Разумеется, глупо ожидать незамутненной справедливости от ревнителей порядка и военной дисциплины — это утверждение верно как для сороковых, так и для наших дней. И все-таки я считаю, что Фарнборо куда как лучше Дипката[94] с его нашумевшими случаями издевательств, загадочными смертями и попытками их скрыть. За все время моей службы в армии лишь двое солдат погибли не в результате военных действий, причем, как сообщалось, одного из них забили шотландские территориалы[95] во время попойки в летнем лагере, поскольку тот оказался гомосексуалистом.

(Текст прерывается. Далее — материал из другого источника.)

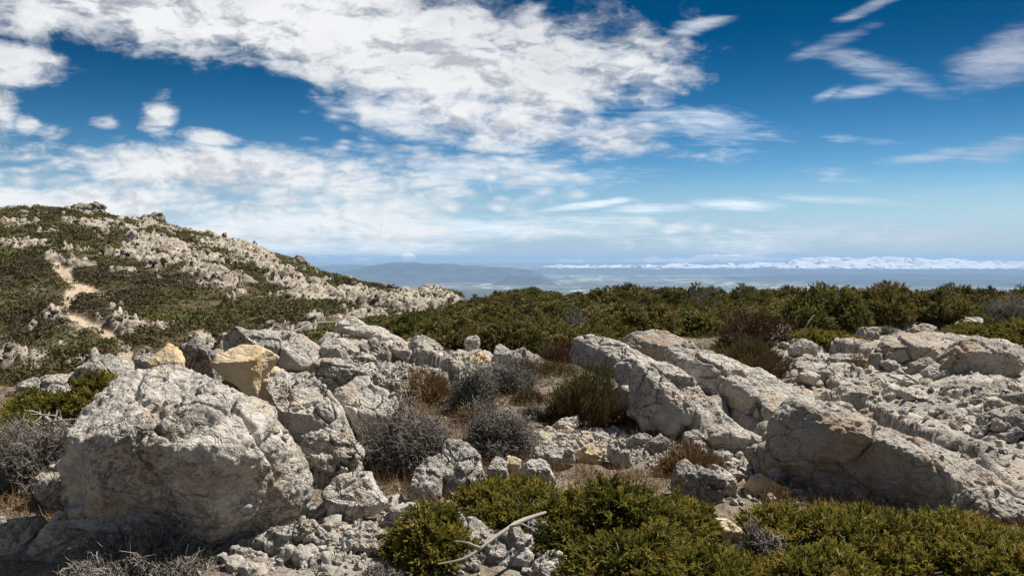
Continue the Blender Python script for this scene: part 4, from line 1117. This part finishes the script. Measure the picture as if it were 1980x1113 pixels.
cushion('brownish low shrub at the foot of the hedge above the back slab', 'red', 1040, 1125, 655, 700, 2200, D=11.6)
cushion('dry tuft at the lower left foot of the great slab', 'dry', 1470, 1545, 930, 975, 900, D=4.9, cat='tuft')
cushion('green brown clump left of the small rusty tuft on the ridge rubble', 'broom', 650, 700, 672, 700, 900, D=10.2)
cushion('brown heath bush in the hedge above the left ridge crest', 'red', 865, 935, 618, 662, 2000, D=15.5)
cushion('grey dead bush in the hedge left of the silvery one', 'spine', 955, 1025, 592, 640, 1600, D=18)
cushion('russet bush in the hedge behind the long slab ridge', 'red', 1205, 1285, 582, 640, 2200, D=16.5)
cushion('bleached twiggy bush near the hedge top left of the reddish bush', 'spine', 1325, 1395, 560, 610, 1500, D=20)
cushion('straw brown bush in the hedge right of the reddish bush', 'dry', 1590, 1665, 570, 630, 2200, D=16, cat='bush')
cushion('pale sage coloured bush in the hedge behind the flat topped outcrop', 'sage', 1700, 1765, 568, 615, 1300, D=18)
cushion('low grey spines at the bottom edge below the cracked rock mass', 'spine', 680, 790, 1085, 1150, 1800, D=3.75)
cushion('silvery dead bush standing in the middle of the juniper hedge', 'spine', 1085, 1145, 598, 640, 1300, D=15.5)
cushion('grey brown bush on the skyline at the right edge', 'spine', 1890, 2010, 570, 618, 2400, D=17)
cushion('brown grey bush behind the left ridge crest at the hedge end', 'red', 765, 860, 604, 648, 1600, D=17)
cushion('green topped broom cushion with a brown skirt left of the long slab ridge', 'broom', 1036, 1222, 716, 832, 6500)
cushion('brown grassy broom clump beside the pale boulders', 'dry', 768, 890, 712, 800, 2600, D=7.6, name='grass_clump', cat='grass clump')
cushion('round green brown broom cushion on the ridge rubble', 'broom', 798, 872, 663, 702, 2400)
cushion('small rusty tuft in the rubble right of the jagged grey rock', 'dry', 715, 768, 670, 705, 1200, cat='tuft')
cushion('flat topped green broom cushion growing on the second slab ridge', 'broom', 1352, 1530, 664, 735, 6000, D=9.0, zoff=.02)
cushion('large reddish brown bush in front of the juniper hedge', 'red', 1385, 1545, 600, 680, 5200)
cushion('dry straw coloured spiky tuft behind the dark pocked boulder', 'dry', 1262, 1410, 856, 948, 3000, D=5.7, cat='tuft')
cushion('brownish green clump between the grey shrub and the broom cushion', 'broom', 1000, 1110, 692, 740, 2400, D=9.4)
cushion('small rusty tuft among the plates below the hedge', 'dry', 1635, 1690, 680, 722, 1100, D=9.6, cat='tuft')
cushion('rusty clump of dry stalks right of the cleft, above the gravel', 'dry', 870, 960, 770, 815, 1300, D=7.0, cat='tuft')
cushion('small dry tuft in the slab joints above the great slab', 'dry', 1622, 1672, 786, 816, 700, D=7.2, cat='tuft')
cushion('grey twiggy bush under the hedge beside the dark little outcrop', 'spine', 1695, 1740, 628, 655, 900, D=14)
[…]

В Шотландии, где я вырос, культура вины взращивалась на доброй почве, тогда как удовольствия прощались с трудом, а гомосексуализм и вовсе был чужеземным пороком. Враждебность, грубость, словесные или физические оскорбления считались менее тяжкими прегрешениями, чем грехи сексуальные — в самых разных уголках страны и среди тех людей, для которых бедность приравнивалась к бесчестью. Еще одно унижение, пережитое мною раньше, в пятнадцать лет, заставило меня понять всю серьезность отношения общества к сексуальным порокам. Как-то учитель вызвал меня к себе в класс и принялся расспрашивать, что мне известно о поведении одного из школьных спортсменов, за которым якобы замечались гомосексуальные наклонности. Я ничего такого не знал и в ту пору едва представлял себе значение слова «гомосексуальный» — мне пришлось лезть в словарь после того, как я прочитал Олдоса Хаксли. Однако я ощущал чувство вины уже за то, что меня об этом спросили, и за то, что во время разговора весь надулся от важности. Примерно годом раньше другому учителю с точно таким же унылым и одутловатым лицом, как у капрала, вздумалось пришить мне пуговицу на шортах. Я помню, что этот случай тоже был расценен как постыдный, но по причинам социального характера и уже не мной, а моими добрыми «опекунами», с которыми я жил, — мои родители разошлись после моего рождения. Процесс пришивания пуговицы не вызвал у меня удивления или возбуждения; я был в тупике, даже словарь не мог мне помочь.